### [STATED TASK]
Find the lines that hold the word "high" and return them.

### [RECORD EXTRACTS]

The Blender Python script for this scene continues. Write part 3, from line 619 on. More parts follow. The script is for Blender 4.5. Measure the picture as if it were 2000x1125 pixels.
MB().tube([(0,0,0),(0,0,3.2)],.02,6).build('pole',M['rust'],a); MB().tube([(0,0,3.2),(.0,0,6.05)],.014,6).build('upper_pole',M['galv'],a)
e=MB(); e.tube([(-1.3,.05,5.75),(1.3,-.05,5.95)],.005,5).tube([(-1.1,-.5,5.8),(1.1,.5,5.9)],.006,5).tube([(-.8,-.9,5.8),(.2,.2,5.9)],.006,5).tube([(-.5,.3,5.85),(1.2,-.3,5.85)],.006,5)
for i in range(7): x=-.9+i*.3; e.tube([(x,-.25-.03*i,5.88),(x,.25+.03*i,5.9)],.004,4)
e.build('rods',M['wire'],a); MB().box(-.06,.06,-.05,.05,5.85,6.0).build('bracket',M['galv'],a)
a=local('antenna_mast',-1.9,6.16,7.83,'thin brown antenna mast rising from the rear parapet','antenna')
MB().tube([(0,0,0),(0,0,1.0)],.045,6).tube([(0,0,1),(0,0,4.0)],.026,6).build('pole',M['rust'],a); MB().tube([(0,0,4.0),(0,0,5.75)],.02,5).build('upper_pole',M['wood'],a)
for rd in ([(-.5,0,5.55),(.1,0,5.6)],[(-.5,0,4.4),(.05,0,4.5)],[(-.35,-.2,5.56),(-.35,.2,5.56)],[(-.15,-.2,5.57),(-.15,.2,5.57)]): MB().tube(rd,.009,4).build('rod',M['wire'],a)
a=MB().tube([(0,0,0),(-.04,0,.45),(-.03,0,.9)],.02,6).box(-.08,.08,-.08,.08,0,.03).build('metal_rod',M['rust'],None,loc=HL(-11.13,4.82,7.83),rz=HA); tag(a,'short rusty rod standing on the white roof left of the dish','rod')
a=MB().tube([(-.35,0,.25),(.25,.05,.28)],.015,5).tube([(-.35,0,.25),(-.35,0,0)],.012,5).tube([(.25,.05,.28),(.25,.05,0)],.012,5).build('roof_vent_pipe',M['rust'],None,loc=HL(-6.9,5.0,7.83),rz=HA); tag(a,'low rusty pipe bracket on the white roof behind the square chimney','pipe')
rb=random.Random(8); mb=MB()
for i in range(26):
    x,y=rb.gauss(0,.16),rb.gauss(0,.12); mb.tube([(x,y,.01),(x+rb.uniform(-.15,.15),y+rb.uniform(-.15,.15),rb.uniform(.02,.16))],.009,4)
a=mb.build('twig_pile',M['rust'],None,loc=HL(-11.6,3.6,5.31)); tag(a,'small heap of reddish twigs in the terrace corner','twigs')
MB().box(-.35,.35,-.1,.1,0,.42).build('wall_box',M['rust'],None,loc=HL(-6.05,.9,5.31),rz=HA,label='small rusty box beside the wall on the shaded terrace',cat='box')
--
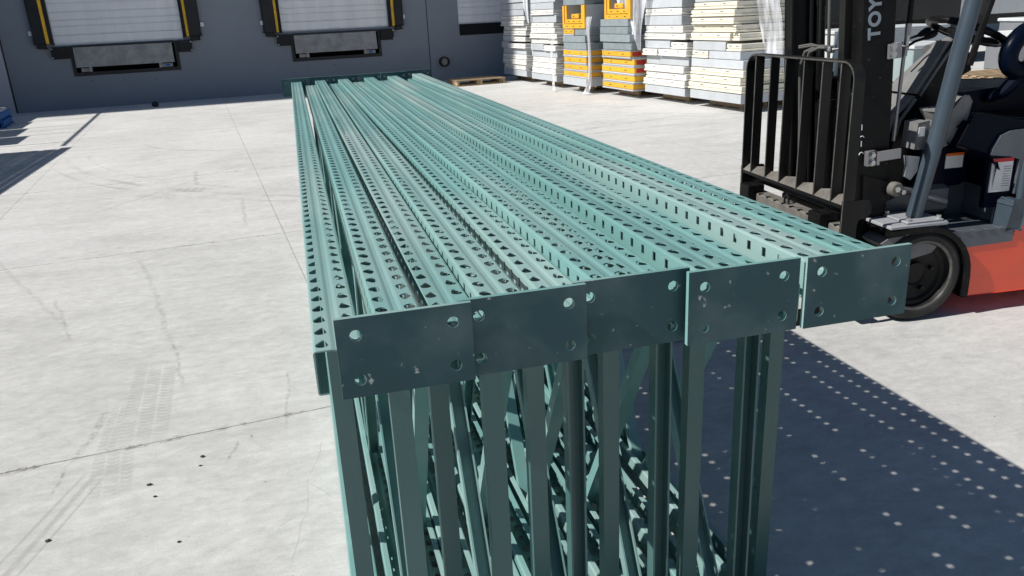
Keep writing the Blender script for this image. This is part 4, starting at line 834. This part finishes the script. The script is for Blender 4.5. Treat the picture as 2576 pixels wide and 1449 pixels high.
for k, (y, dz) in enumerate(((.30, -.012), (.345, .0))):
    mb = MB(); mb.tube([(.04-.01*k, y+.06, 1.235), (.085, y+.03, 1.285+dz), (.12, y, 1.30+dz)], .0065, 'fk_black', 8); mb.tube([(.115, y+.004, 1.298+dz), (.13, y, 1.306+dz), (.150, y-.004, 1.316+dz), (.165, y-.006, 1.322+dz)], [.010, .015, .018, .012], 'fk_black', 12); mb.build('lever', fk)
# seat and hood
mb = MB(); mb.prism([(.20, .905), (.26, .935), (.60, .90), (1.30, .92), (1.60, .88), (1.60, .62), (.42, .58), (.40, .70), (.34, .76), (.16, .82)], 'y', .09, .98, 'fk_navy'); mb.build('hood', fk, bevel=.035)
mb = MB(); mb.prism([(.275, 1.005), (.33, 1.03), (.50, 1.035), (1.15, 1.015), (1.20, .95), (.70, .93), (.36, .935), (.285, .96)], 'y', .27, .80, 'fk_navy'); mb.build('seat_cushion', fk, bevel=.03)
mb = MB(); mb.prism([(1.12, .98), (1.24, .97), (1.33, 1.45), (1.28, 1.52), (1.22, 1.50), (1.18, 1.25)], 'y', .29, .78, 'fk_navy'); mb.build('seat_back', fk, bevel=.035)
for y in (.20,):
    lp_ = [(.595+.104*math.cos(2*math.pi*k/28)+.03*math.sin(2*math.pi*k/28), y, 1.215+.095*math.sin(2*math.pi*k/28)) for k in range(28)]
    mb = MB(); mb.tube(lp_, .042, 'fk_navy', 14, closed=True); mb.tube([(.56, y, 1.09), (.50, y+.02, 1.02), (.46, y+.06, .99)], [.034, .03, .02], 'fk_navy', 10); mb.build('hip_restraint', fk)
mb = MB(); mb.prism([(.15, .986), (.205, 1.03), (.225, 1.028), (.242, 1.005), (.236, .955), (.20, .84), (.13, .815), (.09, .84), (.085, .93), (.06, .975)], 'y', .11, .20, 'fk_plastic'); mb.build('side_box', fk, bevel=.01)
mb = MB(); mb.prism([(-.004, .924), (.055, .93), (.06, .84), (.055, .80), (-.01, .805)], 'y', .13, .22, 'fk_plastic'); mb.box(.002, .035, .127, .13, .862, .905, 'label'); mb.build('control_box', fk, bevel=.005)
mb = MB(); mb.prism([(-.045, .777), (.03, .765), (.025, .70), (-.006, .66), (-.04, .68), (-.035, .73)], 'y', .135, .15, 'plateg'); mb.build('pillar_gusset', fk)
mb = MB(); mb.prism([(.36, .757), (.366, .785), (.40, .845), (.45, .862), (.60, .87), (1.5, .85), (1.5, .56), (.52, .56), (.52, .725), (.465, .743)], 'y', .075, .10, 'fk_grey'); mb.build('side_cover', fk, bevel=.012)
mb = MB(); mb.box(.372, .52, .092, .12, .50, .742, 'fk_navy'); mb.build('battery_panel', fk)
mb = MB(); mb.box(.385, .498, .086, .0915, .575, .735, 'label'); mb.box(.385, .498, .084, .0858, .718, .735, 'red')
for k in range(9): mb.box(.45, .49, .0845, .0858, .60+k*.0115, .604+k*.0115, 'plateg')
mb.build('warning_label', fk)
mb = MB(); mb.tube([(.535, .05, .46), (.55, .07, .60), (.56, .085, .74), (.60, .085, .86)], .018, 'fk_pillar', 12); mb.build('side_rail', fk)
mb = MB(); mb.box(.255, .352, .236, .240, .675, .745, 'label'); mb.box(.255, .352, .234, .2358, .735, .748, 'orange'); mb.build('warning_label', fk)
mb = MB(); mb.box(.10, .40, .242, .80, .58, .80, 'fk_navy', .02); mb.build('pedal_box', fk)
* * *
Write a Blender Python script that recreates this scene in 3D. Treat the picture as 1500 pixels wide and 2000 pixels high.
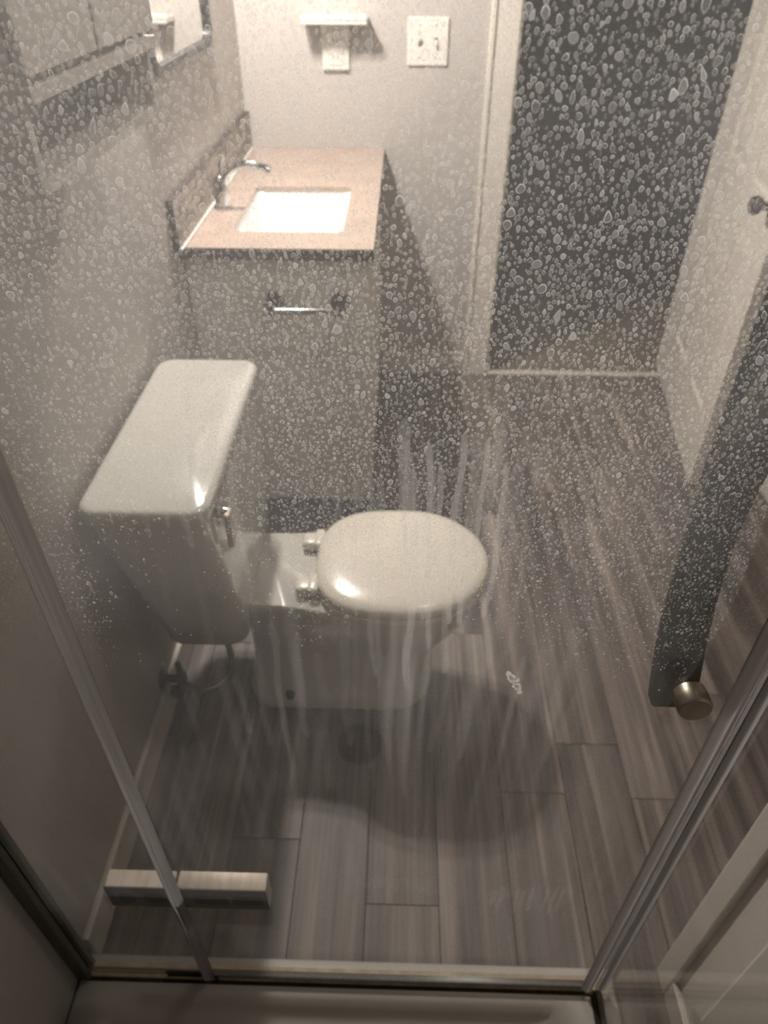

### [FULL SOLUTION]
Keep writing the Blender script for this image. This is part 4, starting at line 834. This part finishes the script. The script is for Blender 4.5. Treat the picture as 2576 pixels wide and 1449 pixels high.
Write a Blender Python script that recreates this scene in 3D. Treat the picture as 1500 pixels wide and 2000 pixels high.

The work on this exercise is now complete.